=== Dataset section ===

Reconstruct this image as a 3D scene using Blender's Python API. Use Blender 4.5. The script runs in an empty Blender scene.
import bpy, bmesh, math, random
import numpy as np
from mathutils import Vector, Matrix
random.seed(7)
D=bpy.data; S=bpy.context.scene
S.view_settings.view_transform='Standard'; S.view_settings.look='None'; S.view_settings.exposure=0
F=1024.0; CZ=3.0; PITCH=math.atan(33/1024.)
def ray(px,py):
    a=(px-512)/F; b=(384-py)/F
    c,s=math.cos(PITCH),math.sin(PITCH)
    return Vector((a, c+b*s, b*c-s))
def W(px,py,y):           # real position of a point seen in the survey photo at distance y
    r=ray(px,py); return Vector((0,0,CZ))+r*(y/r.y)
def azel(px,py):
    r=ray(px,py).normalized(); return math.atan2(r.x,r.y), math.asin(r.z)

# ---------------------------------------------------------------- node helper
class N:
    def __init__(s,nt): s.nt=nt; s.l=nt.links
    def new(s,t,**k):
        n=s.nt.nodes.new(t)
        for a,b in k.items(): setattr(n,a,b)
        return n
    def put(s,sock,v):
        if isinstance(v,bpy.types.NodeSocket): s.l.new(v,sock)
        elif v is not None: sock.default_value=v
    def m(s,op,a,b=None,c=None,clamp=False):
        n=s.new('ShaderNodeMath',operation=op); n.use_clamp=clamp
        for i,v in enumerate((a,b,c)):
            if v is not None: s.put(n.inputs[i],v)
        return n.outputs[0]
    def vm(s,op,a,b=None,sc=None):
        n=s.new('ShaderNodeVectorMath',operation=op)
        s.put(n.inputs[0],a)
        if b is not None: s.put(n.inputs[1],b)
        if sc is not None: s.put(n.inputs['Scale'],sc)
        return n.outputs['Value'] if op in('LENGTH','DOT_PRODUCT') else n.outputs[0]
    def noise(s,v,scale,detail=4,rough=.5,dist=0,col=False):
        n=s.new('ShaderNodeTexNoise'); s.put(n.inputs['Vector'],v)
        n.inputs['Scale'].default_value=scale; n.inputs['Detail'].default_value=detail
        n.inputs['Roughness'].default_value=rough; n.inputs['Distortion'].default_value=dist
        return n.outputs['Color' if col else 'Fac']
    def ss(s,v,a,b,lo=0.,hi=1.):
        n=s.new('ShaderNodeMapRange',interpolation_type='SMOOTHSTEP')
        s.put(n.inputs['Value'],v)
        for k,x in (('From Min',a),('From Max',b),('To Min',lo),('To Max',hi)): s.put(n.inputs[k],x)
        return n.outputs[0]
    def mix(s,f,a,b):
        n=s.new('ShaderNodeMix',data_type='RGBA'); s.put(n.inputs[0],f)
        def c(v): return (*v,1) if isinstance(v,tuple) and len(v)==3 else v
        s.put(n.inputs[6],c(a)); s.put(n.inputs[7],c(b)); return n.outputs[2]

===

Exercise> Report only the number of lines in the data above that contain "scene".

Result> 2